• [Task material]
▼

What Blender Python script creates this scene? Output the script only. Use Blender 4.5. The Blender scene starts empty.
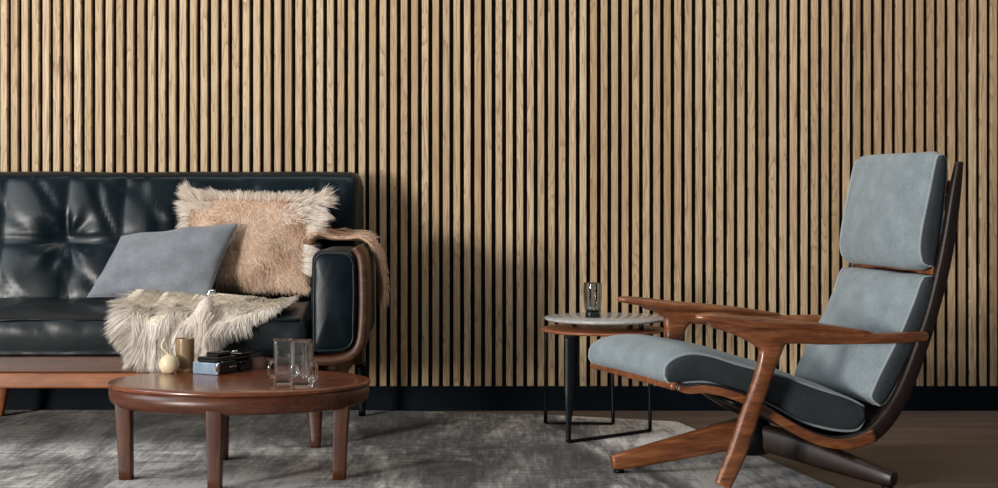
import bpy, bmesh, math, random
from mathutils import Vector, Matrix, noise as mn

random.seed(7)
PI = math.pi
SC = bpy.context.scene
COL = SC.collection

# ------------------------------------------------------------------ basics
def link(o, parent=None):
    COL.objects.link(o)
    if parent is not None:
        o.parent = parent
    return o

def tag(o, label=None, cat=None, group=None, kind=None):
    if label: o['label'] = label
    if cat: o['category'] = cat
    if group: o['group'] = group
    if kind: o['kind'] = kind
    return o

def empty(name, loc, rz=0.0):
    o = bpy.data.objects.new(name, None)
    o.location = loc
    o.rotation_euler = (0, 0, rz)
    o.empty_display_size = 0.05
    return link(o)

def mesh(name, verts, faces, mat, parent=None, smooth=True, local=False, origin=None):
    """verts are in world space unless local; a parent Empty without rotation is subtracted"""
    off = Vector((0, 0, 0))
    if parent is not None and not local:
        q = parent
        while q is not None:
            off += q.location
            q = q.parent
    if origin is not None:
        off = Vector(origin)
    me = bpy.data.meshes.new(name)
    me.from_pydata([tuple(Vector(v) - off) for v in verts], [], faces)
    me.validate()
    bm = bmesh.new(); bm.from_mesh(me)
    bmesh.ops.remove_doubles(bm, verts=bm.verts, dist=1e-6)
    bmesh.ops.recalc_face_normals(bm, faces=bm.faces)
    bm.to_mesh(me); bm.free()
    for p in me.polygons: p.use_smooth = smooth
    me.materials.append(mat)
    o = bpy.data.objects.new(name, me)
    if origin is not None: o.location = origin
    return link(o, parent)

def bevel(o, w, seg=3, ang=40):
    m = o.modifiers.new('bevel', 'BEVEL'); m.width = w; m.segments = seg
    m.limit_method = 'ANGLE'; m.angle_limit = math.radians(ang)
    m.harden_normals = False
    return o

def subsurf(o, n=1):
    m = o.modifiers.new('sub', 'SUBSURF'); m.levels = n; m.render_levels = n
    return o

def cr(pts, sub=6, closed=False):
    """Catmull-Rom through tuples of any length"""
    n = len(pts); out = []
    rng = range(n) if closed else range(n - 1)
    for i in rng:
        if closed:
            p0, p1, p2, p3 = (pts[(i + k) % n] for k in (-1, 0, 1, 2))
        else:
            p1, p2 = pts[i], pts[i + 1]
            p0 = pts[i - 1] if i > 0 else tuple(2 * a - b for a, b in zip(p1, p2))
            p3 = pts[i + 2] if i + 2 < n else tuple(2 * b - a for a, b in zip(p1, p2))
        for k in range(sub):
            t = k / sub
            out.append(tuple(0.5 * (2 * b + (c - a) * t + (2 * a - 5 * b + 4 * c - d) * t * t + (3 * b - a - 3 * c + d) * t ** 3)
                             for a, b, c, d in zip(p0, p1, p2, p3)))
    if not closed: out.append(tuple(pts[-1]))
    return out

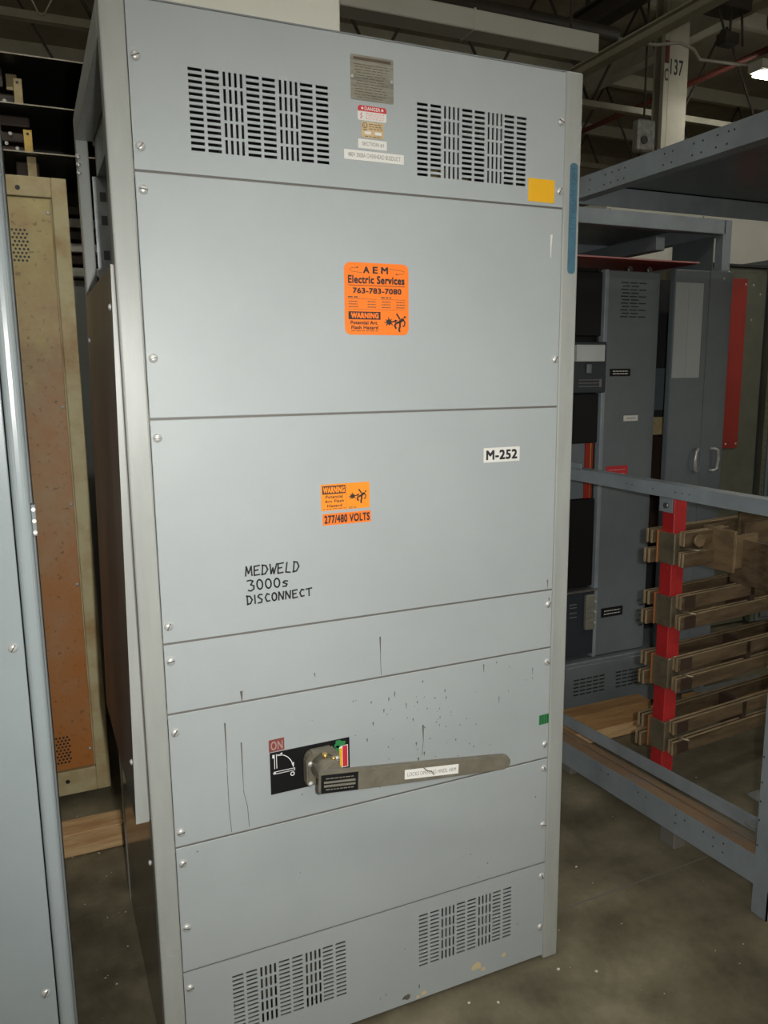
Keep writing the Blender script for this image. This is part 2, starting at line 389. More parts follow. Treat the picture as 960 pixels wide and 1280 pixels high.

▲

• [Short problem]
Please quote the lines of the material, beginning with the first and ending with the one that contains "return link(o)", exactly as written and without any pictures.

• [Task result]
What Blender Python script creates this scene? Output the script only. Use Blender 4.5. The Blender scene starts empty.
import bpy, bmesh, math, random
from mathutils import Vector, Matrix, noise as mn

random.seed(7)
PI = math.pi
SC = bpy.context.scene
COL = SC.collection

# ------------------------------------------------------------------ basics
def link(o, parent=None):
    COL.objects.link(o)
    if parent is not None:
        o.parent = parent
    return o

def tag(o, label=None, cat=None, group=None, kind=None):
    if label: o['label'] = label
    if cat: o['category'] = cat
    if group: o['group'] = group
    if kind: o['kind'] = kind
    return o

def empty(name, loc, rz=0.0):
    o = bpy.data.objects.new(name, None)
    o.location = loc
    o.rotation_euler = (0, 0, rz)
    o.empty_display_size = 0.05
    return link(o)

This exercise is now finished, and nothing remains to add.